> _PROBLEM_:
Below are the records; collect from them each line containing the string "script".

━━ EXTRACTED ENTRIES

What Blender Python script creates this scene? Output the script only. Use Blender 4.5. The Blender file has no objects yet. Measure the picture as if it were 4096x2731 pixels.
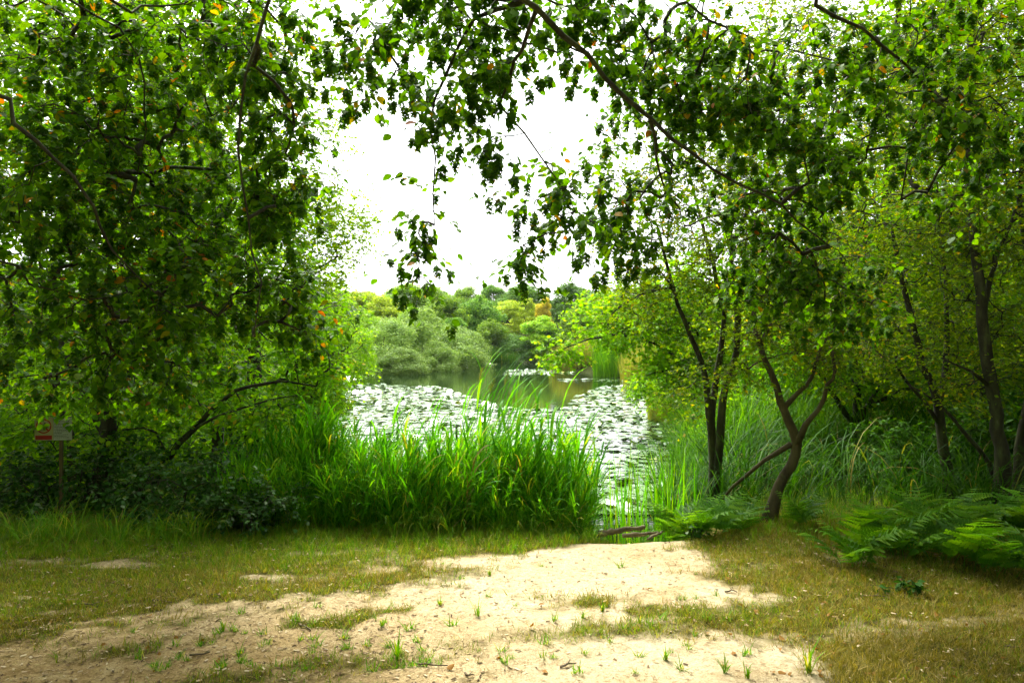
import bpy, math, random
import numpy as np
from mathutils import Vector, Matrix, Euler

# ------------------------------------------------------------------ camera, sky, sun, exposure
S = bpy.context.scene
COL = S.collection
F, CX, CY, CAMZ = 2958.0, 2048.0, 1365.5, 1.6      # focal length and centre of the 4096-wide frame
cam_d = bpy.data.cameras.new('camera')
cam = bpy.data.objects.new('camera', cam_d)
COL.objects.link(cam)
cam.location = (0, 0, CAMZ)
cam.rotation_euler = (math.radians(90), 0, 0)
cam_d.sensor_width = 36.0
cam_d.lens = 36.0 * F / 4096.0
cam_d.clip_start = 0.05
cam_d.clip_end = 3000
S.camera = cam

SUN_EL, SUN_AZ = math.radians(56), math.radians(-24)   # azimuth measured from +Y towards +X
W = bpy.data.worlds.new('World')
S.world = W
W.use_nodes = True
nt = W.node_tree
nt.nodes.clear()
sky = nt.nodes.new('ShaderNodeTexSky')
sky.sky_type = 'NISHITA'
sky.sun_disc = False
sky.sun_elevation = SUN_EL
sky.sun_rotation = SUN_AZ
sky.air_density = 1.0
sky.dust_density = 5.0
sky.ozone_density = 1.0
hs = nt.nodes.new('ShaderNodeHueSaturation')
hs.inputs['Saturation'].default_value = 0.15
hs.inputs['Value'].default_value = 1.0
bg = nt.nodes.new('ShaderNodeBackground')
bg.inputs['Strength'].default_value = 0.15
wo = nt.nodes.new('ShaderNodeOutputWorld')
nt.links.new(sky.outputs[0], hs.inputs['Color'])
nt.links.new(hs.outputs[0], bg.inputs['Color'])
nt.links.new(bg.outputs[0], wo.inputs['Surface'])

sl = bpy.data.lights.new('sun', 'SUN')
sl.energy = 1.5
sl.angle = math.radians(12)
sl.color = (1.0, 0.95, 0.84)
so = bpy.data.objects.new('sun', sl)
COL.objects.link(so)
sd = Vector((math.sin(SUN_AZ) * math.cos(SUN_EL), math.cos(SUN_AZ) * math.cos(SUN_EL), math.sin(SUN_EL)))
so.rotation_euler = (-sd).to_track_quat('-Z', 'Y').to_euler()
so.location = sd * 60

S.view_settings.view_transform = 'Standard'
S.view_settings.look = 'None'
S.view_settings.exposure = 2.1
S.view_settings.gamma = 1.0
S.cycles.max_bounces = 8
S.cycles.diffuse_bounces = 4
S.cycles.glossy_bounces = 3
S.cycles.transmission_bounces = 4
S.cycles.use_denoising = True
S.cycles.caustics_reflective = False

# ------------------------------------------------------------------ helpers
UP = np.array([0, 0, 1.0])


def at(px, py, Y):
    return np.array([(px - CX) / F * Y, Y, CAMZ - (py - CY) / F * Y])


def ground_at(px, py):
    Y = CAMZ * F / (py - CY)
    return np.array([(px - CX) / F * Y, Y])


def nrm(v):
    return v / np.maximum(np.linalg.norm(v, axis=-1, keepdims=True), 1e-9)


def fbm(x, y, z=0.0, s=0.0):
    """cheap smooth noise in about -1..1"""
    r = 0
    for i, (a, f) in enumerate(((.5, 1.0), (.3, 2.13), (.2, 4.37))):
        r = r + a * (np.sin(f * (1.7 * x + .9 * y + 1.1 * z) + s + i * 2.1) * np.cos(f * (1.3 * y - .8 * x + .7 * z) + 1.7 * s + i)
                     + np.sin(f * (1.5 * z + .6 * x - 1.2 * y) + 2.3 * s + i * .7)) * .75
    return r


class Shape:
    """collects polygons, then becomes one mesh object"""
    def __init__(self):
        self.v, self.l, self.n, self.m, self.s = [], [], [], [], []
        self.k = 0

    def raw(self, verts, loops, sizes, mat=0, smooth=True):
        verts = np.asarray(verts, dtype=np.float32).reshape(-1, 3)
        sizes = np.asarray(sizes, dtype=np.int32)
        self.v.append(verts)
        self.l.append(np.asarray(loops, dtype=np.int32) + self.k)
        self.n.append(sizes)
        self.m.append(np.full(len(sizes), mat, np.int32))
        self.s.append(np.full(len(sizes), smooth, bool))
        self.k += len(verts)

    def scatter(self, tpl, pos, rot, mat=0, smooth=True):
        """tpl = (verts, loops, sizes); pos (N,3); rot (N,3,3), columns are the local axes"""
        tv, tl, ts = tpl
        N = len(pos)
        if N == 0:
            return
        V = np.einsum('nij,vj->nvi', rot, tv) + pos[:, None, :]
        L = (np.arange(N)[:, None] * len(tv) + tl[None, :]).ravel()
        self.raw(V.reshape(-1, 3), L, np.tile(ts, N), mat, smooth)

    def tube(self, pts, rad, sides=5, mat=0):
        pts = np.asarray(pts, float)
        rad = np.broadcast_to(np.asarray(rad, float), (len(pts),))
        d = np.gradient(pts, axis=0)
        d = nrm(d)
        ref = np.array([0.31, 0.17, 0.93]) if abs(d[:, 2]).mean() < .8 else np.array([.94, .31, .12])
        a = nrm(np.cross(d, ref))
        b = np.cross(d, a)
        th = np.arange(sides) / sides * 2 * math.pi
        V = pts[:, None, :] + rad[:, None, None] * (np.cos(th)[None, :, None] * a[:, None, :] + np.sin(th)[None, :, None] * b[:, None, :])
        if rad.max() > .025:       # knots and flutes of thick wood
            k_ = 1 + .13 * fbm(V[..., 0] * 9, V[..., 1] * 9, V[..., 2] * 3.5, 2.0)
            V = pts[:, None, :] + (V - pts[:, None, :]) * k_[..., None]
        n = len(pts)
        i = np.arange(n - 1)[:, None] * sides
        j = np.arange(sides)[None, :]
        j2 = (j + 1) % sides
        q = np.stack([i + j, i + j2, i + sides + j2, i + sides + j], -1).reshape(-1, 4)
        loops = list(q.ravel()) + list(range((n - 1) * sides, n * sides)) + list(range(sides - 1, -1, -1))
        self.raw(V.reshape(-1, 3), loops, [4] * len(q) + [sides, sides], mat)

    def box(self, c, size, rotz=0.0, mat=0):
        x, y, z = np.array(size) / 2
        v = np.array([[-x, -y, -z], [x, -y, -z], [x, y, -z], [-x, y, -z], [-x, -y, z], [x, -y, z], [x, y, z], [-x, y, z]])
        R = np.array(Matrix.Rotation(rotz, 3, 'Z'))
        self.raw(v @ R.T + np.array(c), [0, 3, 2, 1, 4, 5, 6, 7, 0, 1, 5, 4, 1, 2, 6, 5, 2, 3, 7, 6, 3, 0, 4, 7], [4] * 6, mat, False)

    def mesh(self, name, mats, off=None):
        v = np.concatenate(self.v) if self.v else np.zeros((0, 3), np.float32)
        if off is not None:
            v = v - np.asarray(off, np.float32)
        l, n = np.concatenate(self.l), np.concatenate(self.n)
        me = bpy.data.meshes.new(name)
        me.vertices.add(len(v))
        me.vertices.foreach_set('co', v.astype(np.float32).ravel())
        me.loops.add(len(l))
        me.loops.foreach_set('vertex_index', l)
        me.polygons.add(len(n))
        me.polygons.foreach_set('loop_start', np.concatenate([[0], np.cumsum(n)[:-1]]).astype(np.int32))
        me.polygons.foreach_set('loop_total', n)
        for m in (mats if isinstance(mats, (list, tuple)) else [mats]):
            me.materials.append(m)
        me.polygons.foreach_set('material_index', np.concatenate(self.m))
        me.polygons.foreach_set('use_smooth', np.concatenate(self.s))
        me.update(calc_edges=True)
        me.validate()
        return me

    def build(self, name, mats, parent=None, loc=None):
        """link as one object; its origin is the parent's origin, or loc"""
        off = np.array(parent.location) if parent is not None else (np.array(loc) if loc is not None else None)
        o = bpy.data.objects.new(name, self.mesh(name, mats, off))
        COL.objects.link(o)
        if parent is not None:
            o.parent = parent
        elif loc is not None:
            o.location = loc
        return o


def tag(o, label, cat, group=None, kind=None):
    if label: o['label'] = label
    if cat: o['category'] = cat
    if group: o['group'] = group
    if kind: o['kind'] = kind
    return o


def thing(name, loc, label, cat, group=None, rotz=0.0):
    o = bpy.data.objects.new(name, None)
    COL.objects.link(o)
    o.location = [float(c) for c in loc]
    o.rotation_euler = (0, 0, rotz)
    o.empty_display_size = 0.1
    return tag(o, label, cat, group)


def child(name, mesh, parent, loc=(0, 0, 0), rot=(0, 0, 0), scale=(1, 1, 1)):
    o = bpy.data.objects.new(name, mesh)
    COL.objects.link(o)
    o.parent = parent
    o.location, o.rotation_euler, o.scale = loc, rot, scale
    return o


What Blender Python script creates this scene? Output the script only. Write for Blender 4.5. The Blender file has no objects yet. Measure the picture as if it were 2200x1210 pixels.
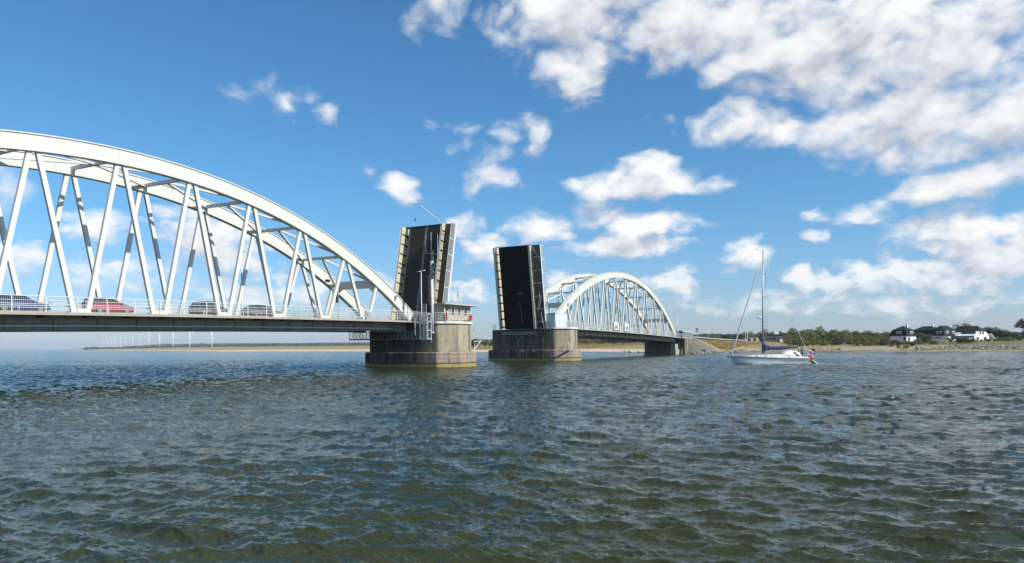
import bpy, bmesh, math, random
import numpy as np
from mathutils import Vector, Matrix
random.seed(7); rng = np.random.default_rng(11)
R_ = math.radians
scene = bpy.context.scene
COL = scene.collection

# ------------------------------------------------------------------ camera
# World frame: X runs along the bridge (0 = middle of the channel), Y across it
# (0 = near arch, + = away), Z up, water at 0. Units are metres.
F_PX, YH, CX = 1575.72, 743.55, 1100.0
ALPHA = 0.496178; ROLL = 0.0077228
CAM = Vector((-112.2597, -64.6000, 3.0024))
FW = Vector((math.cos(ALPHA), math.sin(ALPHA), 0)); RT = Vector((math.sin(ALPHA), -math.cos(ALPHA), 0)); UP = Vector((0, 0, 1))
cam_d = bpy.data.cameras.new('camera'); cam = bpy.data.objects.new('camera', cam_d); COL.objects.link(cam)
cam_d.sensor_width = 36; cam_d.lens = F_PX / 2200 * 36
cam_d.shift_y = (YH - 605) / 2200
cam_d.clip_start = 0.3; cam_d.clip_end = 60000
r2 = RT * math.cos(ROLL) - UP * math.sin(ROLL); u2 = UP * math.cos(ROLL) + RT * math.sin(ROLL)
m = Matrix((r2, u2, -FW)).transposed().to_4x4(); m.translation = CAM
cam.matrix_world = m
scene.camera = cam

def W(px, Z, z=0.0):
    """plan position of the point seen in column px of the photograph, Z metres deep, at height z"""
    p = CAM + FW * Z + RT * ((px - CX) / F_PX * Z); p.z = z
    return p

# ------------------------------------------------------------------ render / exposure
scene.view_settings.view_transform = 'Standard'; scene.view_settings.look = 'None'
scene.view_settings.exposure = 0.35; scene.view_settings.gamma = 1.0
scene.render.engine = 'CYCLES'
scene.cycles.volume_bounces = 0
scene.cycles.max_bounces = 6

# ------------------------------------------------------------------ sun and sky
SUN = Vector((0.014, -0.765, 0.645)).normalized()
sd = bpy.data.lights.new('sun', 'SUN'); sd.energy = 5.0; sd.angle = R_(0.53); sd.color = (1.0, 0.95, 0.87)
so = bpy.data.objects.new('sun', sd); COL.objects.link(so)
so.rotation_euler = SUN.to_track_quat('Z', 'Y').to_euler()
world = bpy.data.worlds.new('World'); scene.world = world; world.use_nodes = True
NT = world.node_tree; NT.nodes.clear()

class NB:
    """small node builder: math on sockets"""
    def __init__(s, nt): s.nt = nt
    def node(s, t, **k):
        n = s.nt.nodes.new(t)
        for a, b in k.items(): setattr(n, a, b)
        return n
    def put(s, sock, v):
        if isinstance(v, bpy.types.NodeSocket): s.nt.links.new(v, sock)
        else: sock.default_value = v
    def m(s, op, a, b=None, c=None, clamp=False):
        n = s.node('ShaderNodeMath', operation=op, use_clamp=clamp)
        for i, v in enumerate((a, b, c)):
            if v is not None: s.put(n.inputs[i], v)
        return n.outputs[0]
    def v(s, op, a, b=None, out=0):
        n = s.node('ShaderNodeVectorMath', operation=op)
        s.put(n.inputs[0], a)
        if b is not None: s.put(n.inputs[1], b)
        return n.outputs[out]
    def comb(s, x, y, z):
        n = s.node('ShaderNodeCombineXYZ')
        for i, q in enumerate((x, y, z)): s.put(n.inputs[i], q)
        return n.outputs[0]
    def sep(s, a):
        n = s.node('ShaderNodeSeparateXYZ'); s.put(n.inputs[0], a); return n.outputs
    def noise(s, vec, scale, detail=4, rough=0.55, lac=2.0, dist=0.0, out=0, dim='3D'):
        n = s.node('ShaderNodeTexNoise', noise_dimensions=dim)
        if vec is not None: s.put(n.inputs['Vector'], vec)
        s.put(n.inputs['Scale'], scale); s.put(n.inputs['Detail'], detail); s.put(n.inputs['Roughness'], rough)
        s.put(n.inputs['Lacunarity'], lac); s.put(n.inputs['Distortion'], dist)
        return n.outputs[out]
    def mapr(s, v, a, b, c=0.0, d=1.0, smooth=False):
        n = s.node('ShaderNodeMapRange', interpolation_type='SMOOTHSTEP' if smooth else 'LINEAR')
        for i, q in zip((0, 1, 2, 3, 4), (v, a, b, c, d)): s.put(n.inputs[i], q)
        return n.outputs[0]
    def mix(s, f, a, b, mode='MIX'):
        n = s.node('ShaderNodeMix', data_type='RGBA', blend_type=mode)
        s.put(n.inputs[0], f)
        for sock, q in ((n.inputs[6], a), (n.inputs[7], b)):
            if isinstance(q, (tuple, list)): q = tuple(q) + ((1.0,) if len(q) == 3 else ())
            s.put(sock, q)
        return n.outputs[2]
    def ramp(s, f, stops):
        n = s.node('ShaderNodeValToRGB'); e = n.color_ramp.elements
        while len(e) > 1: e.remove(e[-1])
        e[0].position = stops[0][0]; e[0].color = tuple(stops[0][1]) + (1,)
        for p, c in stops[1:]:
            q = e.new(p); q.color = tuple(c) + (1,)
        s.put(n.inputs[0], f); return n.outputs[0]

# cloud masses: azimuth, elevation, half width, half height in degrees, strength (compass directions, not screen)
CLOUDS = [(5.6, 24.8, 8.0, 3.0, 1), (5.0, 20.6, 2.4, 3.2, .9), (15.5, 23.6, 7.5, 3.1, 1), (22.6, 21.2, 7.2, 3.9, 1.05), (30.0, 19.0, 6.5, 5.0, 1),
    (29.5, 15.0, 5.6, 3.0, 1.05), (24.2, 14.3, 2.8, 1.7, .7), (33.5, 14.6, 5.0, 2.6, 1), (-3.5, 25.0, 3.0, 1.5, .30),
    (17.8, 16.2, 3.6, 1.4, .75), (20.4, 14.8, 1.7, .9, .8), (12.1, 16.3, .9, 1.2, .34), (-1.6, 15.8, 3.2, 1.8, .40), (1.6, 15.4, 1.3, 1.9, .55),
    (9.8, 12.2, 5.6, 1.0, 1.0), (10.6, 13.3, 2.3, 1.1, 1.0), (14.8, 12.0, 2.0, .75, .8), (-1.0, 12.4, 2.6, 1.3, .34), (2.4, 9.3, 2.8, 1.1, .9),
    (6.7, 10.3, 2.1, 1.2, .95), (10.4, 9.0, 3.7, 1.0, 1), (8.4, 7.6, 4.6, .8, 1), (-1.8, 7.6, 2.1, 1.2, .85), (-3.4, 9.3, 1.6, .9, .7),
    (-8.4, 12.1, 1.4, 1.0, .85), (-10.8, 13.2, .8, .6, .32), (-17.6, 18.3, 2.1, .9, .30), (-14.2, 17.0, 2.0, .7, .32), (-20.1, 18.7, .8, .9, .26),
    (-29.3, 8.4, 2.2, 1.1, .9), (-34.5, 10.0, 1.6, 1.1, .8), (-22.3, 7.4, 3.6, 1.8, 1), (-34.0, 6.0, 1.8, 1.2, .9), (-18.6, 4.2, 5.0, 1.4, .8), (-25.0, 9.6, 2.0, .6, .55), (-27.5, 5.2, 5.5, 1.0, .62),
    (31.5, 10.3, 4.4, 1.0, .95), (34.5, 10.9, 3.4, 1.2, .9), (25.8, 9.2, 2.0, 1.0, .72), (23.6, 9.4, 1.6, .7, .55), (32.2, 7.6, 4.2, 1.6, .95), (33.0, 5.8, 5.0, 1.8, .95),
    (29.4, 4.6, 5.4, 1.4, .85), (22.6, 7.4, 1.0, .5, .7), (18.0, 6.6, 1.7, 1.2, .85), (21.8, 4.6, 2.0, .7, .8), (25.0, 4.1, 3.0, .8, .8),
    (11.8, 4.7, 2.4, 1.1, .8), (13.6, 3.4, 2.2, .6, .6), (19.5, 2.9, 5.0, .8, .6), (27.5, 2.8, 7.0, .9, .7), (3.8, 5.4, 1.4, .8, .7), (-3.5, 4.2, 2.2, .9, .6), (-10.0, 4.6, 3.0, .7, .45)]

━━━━

> _OUTPUT BELOW_:
What Blender Python script creates this scene? Output the script only. Use Blender 4.5. The Blender file has no objects yet. Measure the picture as if it were 4096x2731 pixels.
What Blender Python script creates this scene? Output the script only. Write for Blender 4.5. The Blender file has no objects yet. Measure the picture as if it were 2200x1210 pixels.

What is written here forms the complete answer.